— start GIVEN INFORMATION —
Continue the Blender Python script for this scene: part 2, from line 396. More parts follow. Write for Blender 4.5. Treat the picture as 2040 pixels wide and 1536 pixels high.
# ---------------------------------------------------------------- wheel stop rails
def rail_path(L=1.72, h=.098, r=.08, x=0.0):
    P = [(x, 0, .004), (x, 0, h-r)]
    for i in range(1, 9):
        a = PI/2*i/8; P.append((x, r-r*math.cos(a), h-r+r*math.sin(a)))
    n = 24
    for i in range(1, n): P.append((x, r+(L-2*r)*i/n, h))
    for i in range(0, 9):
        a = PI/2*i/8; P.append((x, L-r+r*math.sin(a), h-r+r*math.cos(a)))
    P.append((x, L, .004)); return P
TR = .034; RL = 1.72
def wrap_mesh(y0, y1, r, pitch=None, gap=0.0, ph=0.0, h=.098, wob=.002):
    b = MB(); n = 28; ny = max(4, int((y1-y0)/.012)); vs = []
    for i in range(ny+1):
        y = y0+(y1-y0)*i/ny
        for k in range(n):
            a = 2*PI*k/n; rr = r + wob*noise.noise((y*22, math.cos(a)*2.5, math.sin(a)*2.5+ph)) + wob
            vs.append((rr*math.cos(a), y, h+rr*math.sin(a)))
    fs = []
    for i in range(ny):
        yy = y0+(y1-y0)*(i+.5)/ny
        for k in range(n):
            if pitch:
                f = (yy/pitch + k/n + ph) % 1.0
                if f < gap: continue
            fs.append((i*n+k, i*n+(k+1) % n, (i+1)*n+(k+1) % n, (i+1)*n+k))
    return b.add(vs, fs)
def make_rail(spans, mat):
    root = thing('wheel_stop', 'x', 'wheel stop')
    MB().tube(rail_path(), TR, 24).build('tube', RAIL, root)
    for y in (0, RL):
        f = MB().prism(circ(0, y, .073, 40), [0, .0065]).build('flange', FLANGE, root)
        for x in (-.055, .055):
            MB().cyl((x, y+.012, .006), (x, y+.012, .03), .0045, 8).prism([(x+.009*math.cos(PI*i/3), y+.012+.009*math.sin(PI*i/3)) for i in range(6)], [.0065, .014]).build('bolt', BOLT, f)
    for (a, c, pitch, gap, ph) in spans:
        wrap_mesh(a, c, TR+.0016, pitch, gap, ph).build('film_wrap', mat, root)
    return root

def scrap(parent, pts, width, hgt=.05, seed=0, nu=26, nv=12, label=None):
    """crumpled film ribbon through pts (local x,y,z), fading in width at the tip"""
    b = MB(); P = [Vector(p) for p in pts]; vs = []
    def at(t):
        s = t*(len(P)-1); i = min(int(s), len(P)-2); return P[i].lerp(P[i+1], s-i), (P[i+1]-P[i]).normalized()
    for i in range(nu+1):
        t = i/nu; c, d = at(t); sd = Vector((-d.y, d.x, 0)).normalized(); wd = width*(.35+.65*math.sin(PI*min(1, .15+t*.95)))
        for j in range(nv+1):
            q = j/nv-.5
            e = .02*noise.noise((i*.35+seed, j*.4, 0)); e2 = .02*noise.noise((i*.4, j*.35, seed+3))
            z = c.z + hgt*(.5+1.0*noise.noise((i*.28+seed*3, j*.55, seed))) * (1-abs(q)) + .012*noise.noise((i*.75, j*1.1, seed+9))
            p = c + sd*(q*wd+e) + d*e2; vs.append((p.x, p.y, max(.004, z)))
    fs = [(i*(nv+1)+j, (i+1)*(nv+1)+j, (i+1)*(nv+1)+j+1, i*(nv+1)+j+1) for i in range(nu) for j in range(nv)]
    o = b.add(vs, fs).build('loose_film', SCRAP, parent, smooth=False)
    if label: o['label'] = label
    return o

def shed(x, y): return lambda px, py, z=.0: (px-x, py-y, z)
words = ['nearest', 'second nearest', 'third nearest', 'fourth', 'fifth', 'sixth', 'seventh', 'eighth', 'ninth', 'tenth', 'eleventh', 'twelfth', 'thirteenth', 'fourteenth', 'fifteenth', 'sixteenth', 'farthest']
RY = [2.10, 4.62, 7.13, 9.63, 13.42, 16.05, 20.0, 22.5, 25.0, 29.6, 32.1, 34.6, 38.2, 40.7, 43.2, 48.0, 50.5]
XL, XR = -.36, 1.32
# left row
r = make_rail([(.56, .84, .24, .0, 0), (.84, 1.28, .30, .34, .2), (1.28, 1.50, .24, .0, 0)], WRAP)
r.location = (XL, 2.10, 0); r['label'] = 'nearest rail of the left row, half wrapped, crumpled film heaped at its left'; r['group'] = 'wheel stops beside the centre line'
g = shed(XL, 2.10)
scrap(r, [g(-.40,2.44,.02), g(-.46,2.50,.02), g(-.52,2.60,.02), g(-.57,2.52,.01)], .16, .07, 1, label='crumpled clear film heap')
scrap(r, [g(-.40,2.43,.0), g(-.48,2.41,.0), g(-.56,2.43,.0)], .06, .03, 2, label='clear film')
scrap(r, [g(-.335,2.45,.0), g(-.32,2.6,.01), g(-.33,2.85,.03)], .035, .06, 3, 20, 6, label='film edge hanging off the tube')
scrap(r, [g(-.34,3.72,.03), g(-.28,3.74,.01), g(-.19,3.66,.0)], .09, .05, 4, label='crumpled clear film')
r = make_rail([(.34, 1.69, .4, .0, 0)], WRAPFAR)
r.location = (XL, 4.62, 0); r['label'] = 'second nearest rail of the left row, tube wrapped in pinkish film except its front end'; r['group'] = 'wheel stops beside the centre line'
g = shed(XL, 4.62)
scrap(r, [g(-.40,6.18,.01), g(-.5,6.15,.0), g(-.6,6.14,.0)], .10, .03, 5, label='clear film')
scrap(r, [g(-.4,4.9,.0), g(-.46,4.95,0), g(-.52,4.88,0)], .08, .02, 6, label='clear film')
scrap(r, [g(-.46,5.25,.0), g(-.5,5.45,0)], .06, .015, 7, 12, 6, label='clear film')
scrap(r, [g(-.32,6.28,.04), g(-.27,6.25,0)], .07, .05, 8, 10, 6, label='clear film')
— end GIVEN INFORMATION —
From the first line to the last, retype the data exactly.

_OUTPUT OF THE EXERCISE_
Continue the Blender Python script for this scene: part 2, from line 396. More parts follow. Write for Blender 4.5. Treat the picture as 2040 pixels wide and 1536 pixels high.
# ---------------------------------------------------------------- wheel stop rails
def rail_path(L=1.72, h=.098, r=.08, x=0.0):
    P = [(x, 0, .004), (x, 0, h-r)]
    for i in range(1, 9):
        a = PI/2*i/8; P.append((x, r-r*math.cos(a), h-r+r*math.sin(a)))
    n = 24
    for i in range(1, n): P.append((x, r+(L-2*r)*i/n, h))
    for i in range(0, 9):
        a = PI/2*i/8; P.append((x, L-r+r*math.sin(a), h-r+r*math.cos(a)))
    P.append((x, L, .004)); return P
TR = .034; RL = 1.72
def wrap_mesh(y0, y1, r, pitch=None, gap=0.0, ph=0.0, h=.098, wob=.002):
    b = MB(); n = 28; ny = max(4, int((y1-y0)/.012)); vs = []
    for i in range(ny+1):
        y = y0+(y1-y0)*i/ny
        for k in range(n):
            a = 2*PI*k/n; rr = r + wob*noise.noise((y*22, math.cos(a)*2.5, math.sin(a)*2.5+ph)) + wob
            vs.append((rr*math.cos(a), y, h+rr*math.sin(a)))
    fs = []
    for i in range(ny):
        yy = y0+(y1-y0)*(i+.5)/ny
        for k in range(n):
            if pitch:
                f = (yy/pitch + k/n + ph) % 1.0
                if f < gap: continue
            fs.append((i*n+k, i*n+(k+1) % n, (i+1)*n+(k+1) % n, (i+1)*n+k))
    return b.add(vs, fs)
def make_rail(spans, mat):
    root = thing('wheel_stop', 'x', 'wheel stop')
    MB().tube(rail_path(), TR, 24).build('tube', RAIL, root)
    for y in (0, RL):
        f = MB().prism(circ(0, y, .073, 40), [0, .0065]).build('flange', FLANGE, root)
        for x in (-.055, .055):
            MB().cyl((x, y+.012, .006), (x, y+.012, .03), .0045, 8).prism([(x+.009*math.cos(PI*i/3), y+.012+.009*math.sin(PI*i/3)) for i in range(6)], [.0065, .014]).build('bolt', BOLT, f)
    for (a, c, pitch, gap, ph) in spans:
        wrap_mesh(a, c, TR+.0016, pitch, gap, ph).build('film_wrap', mat, root)
    return root

def scrap(parent, pts, width, hgt=.05, seed=0, nu=26, nv=12, label=None):
    """crumpled film ribbon through pts (local x,y,z), fading in width at the tip"""
    b = MB(); P = [Vector(p) for p in pts]; vs = []
    def at(t):
        s = t*(len(P)-1); i = min(int(s), len(P)-2); return P[i].lerp(P[i+1], s-i), (P[i+1]-P[i]).normalized()
    for i in range(nu+1):
        t = i/nu; c, d = at(t); sd = Vector((-d.y, d.x, 0)).normalized(); wd = width*(.35+.65*math.sin(PI*min(1, .15+t*.95)))
        for j in range(nv+1):
            q = j/nv-.5
            e = .02*noise.noise((i*.35+seed, j*.4, 0)); e2 = .02*noise.noise((i*.4, j*.35, seed+3))
            z = c.z + hgt*(.5+1.0*noise.noise((i*.28+seed*3, j*.55, seed))) * (1-abs(q)) + .012*noise.noise((i*.75, j*1.1, seed+9))
            p = c + sd*(q*wd+e) + d*e2; vs.append((p.x, p.y, max(.004, z)))
    fs = [(i*(nv+1)+j, (i+1)*(nv+1)+j, (i+1)*(nv+1)+j+1, i*(nv+1)+j+1) for i in range(nu) for j in range(nv)]
    o = b.add(vs, fs).build('loose_film', SCRAP, parent, smooth=False)
    if label: o['label'] = label
    return o

def shed(x, y): return lambda px, py, z=.0: (px-x, py-y, z)
words = ['nearest', 'second nearest', 'third nearest', 'fourth', 'fifth', 'sixth', 'seventh', 'eighth', 'ninth', 'tenth', 'eleventh', 'twelfth', 'thirteenth', 'fourteenth', 'fifteenth', 'sixteenth', 'farthest']
RY = [2.10, 4.62, 7.13, 9.63, 13.42, 16.05, 20.0, 22.5, 25.0, 29.6, 32.1, 34.6, 38.2, 40.7, 43.2, 48.0, 50.5]
XL, XR = -.36, 1.32
# left row
r = make_rail([(.56, .84, .24, .0, 0), (.84, 1.28, .30, .34, .2), (1.28, 1.50, .24, .0, 0)], WRAP)
r.location = (XL, 2.10, 0); r['label'] = 'nearest rail of the left row, half wrapped, crumpled film heaped at its left'; r['group'] = 'wheel stops beside the centre line'
g = shed(XL, 2.10)
scrap(r, [g(-.40,2.44,.02), g(-.46,2.50,.02), g(-.52,2.60,.02), g(-.57,2.52,.01)], .16, .07, 1, label='crumpled clear film heap')
scrap(r, [g(-.40,2.43,.0), g(-.48,2.41,.0), g(-.56,2.43,.0)], .06, .03, 2, label='clear film')
scrap(r, [g(-.335,2.45,.0), g(-.32,2.6,.01), g(-.33,2.85,.03)], .035, .06, 3, 20, 6, label='film edge hanging off the tube')
scrap(r, [g(-.34,3.72,.03), g(-.28,3.74,.01), g(-.19,3.66,.0)], .09, .05, 4, label='crumpled clear film')
r = make_rail([(.34, 1.69, .4, .0, 0)], WRAPFAR)
r.location = (XL, 4.62, 0); r['label'] = 'second nearest rail of the left row, tube wrapped in pinkish film except its front end'; r['group'] = 'wheel stops beside the centre line'
g = shed(XL, 4.62)
scrap(r, [g(-.40,6.18,.01), g(-.5,6.15,.0), g(-.6,6.14,.0)], .10, .03, 5, label='clear film')
scrap(r, [g(-.4,4.9,.0), g(-.46,4.95,0), g(-.52,4.88,0)], .08, .02, 6, label='clear film')
scrap(r, [g(-.46,5.25,.0), g(-.5,5.45,0)], .06, .015, 7, 12, 6, label='clear film')
scrap(r, [g(-.32,6.28,.04), g(-.27,6.25,0)], .07, .05, 8, 10, 6, label='clear film')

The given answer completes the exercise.